I totally lost all thoughts bothering me after finishing this part. This post answers a lotta love issues huh!
angel
May 27, 2004   08:23 AM PDT
 
margaux: hey margaux! thanks for taking the time to read this slightly lengthy entry.:-) Thank you for taking the time to understand the piece. Yeap, i am happy to know that I am not alone in thinking that the only way to really love is to love completely. Otherwise, what is loving for? It may sound too ideal, but I do believe that every ideal is worth fighting for. :-) Be dropping by your blog too.:-) have a great day!

moon^child: I am sorry to hear that. Life is full of complexities. One of them is love. Although things don't work out, I'd like to believe that in everything, we are in a win-win situation. A relationship doesn't work out, we have our lessons. It works out or it doesn't it's still worth going through because every experience is a step closer to wisdom.:-) Hope we could talk about this over coffee too. I would have loved that.:-)

akira: No problemo. I flood your comment box all the time too. Look, I'm flooding mine!hahah! To each his/her own I guess. Not meaning to take love into a cerebral level, but I always believe that there is always something more than what is on the surface. With love especially. Love in itself is beautiful, but I feel that it could be more, because it is worth so much more. And as margaux said, there is no other way to love but to love completely. Both with the heart and the mind. Selfless and complete. We only get to live in this world once, and I would rather live and see love in all its perfection. In all its splendor, otherwise, I'd rather not. This may sound too ideal, but I believe that it exists. And I believe that it's worth striving for. About the dumping spree, how I wish I could call it that!:-D But no, two relationships over a period of eight years isn't really what you would call a spree, right? Have a great week!
margaux
May 26, 2004   04:57 PM PDT
 
whoa. i don't know what to say. that entry just blew me away. :)
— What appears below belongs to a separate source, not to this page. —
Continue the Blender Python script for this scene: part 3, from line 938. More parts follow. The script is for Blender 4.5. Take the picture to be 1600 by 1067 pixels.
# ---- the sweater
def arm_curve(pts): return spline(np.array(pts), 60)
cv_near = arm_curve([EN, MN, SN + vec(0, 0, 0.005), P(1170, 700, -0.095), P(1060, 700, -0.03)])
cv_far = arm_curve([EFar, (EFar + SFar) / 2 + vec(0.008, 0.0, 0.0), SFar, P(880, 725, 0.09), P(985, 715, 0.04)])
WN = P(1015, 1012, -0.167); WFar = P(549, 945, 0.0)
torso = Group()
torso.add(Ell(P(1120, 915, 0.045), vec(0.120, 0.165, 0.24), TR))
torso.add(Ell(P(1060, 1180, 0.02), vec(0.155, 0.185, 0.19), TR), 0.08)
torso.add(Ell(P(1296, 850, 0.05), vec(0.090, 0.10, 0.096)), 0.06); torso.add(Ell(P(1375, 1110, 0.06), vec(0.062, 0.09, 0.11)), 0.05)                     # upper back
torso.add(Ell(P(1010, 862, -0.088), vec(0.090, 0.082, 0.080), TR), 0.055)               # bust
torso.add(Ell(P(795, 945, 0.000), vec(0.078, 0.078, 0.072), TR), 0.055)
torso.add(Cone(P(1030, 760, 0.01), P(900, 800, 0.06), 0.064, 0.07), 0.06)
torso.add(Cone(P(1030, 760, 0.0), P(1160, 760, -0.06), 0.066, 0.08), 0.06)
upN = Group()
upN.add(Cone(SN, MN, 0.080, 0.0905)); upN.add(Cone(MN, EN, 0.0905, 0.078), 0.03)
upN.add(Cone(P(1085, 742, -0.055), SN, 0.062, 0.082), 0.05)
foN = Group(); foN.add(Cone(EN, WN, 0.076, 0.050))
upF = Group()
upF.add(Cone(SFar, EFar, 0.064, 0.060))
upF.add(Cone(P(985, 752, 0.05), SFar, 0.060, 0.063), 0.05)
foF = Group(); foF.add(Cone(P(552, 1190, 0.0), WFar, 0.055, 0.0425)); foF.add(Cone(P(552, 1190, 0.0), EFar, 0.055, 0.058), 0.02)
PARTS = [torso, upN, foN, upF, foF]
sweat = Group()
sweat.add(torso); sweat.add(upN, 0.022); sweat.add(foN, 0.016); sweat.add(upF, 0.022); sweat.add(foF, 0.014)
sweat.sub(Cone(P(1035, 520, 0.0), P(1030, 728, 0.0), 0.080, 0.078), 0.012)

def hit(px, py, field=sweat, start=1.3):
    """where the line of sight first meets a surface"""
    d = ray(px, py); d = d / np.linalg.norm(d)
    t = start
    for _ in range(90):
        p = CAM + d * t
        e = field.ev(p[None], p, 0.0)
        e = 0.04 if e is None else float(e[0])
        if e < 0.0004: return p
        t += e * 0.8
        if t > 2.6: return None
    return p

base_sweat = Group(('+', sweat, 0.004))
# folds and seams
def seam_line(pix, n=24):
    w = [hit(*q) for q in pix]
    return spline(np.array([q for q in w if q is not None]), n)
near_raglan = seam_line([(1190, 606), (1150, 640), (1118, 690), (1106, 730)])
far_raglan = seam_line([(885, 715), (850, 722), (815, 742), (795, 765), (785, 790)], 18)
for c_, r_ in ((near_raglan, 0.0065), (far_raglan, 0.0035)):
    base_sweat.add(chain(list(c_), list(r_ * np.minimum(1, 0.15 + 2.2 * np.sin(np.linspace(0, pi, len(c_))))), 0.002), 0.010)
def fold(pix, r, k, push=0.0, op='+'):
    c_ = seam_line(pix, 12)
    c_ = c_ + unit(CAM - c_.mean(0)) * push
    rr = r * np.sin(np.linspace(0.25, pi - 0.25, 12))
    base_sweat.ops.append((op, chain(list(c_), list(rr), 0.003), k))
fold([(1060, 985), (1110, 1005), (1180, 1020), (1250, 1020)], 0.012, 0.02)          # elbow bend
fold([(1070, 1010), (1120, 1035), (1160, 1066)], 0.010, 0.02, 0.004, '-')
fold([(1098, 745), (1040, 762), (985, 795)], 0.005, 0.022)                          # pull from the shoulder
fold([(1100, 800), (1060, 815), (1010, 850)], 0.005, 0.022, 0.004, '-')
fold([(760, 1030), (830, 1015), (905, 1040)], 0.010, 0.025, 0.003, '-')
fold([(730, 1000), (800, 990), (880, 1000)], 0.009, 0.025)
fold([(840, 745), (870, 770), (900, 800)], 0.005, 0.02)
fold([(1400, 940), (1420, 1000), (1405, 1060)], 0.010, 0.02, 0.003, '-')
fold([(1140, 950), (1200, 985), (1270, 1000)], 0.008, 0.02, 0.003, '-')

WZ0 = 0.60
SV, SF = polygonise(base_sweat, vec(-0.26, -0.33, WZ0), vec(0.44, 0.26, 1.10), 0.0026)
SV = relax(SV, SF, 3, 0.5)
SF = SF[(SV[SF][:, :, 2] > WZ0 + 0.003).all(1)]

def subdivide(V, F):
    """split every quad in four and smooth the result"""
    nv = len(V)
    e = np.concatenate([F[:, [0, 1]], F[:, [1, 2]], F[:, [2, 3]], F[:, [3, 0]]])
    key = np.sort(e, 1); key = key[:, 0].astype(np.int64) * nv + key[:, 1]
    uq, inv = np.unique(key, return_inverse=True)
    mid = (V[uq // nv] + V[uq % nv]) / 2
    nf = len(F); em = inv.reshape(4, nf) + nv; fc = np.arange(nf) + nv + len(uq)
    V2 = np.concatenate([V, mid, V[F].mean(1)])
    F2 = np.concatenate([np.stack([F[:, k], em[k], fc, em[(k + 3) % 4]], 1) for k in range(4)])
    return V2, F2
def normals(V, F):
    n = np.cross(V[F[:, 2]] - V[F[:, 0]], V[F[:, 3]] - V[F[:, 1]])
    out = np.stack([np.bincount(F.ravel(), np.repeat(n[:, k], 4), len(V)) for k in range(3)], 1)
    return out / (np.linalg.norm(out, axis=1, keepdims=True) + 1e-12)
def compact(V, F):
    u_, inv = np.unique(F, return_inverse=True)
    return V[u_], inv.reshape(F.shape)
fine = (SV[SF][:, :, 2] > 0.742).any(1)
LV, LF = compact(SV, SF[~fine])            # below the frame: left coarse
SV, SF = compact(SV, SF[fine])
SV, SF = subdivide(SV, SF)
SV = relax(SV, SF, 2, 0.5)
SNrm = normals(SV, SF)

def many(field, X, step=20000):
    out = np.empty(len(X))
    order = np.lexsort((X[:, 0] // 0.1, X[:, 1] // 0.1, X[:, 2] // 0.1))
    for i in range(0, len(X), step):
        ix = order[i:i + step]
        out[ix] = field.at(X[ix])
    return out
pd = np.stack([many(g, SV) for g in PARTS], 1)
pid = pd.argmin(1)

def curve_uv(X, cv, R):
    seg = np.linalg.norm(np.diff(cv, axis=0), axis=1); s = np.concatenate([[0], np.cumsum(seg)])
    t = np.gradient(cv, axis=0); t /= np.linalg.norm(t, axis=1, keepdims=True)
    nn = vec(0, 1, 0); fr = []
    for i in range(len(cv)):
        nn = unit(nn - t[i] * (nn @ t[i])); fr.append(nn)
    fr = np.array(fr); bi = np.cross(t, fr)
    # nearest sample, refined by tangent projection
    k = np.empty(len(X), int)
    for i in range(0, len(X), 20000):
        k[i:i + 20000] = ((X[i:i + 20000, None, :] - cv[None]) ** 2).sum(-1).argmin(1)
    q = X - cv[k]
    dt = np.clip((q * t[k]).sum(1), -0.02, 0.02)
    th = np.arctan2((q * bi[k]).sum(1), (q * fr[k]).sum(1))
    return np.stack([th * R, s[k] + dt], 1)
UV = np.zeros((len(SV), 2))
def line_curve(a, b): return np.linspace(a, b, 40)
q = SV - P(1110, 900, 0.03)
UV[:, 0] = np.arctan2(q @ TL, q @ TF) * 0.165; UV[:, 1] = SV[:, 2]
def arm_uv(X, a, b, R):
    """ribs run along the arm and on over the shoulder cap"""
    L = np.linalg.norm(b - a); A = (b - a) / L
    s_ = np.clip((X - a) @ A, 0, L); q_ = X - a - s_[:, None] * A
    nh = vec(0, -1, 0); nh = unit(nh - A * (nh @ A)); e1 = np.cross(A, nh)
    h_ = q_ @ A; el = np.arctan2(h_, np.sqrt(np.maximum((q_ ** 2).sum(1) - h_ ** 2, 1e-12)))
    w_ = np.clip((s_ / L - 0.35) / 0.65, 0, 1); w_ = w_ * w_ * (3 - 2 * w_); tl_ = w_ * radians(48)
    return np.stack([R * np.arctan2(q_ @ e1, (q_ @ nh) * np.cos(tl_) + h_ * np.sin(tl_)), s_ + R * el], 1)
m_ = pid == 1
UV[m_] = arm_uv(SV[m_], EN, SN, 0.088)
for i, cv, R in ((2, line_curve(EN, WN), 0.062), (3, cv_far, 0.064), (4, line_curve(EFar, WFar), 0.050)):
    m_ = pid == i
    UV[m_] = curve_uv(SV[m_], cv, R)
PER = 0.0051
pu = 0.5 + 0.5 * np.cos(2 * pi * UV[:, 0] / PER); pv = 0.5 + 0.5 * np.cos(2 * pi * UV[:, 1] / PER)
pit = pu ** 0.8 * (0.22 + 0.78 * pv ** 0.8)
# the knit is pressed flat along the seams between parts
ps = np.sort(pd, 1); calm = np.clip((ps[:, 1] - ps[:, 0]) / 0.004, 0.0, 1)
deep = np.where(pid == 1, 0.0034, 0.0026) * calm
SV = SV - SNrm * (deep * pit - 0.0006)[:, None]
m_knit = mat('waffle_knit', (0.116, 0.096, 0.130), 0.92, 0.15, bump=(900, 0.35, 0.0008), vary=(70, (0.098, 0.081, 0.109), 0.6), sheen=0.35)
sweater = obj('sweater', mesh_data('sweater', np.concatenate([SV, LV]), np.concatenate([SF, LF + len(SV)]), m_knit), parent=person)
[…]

i agree with falling in love and committing yourself in a relationship -completely, with both heart and mind-. that's the only way to go. i hope you do find the right person for you and by the time you do so, you'd be able to love that person completely, without apprehensions.

good luck. :)
moon^child
May 26, 2004   09:53 AM PDT
 
i felt the same way. For me, loving someone and being loved in return would complete me. It's what i'm here in this world for. Without that "someone" I am incomplete, but i guess its only because i need someone around to validate my need to love and be loved. Yeah, i guess i am selfish.

I have been in two relationships where i thought i was "in love". It took me 2 years to get over the first one, and am still not over the 2nd one. But sometimes i *do* think that maybe it really wasn't love... maybe its just the loss of having someone in my life, someone to share my thoughts and dreams with, that pained me when we broke up. I dunno. It would be great to *really* love. I wonder if it will ever come to me...

I wish we could talk about this over coffee... or wine... *sigh*
akira
May 26, 2004   02:56 AM PDT
 
"No. I don’t think I have." -- such a pity for someone living in this world. it's the most beautiful thing i have ever felt. well, till it was gone. but that's the way life goes :)

maybe you haven't found anyone who's the right one for you, or maybe you think so much of your own issues that you think so much of these things, and at the same time, you got to be harsh with yourself.

love is love. no ifs, no buts. it is something totally inexplicable, yet you'll know when it's there.

it may never complete, but in abundant ways it complements. nothing could be more satisfying than that symbiotic relationship. Because in this world, however much we think that we can go our way, at the back of our mind is a certain need that must be fulfilled, that we can't do on our own, but can be done if someone's there...

Now who fills that void? Love.

I didn't want to flood your comment box, but somehow your entry shot through me; as such, I have to say such things.

Good luck on your dumping spree. It hurts, but as I said before, that's the way life goes.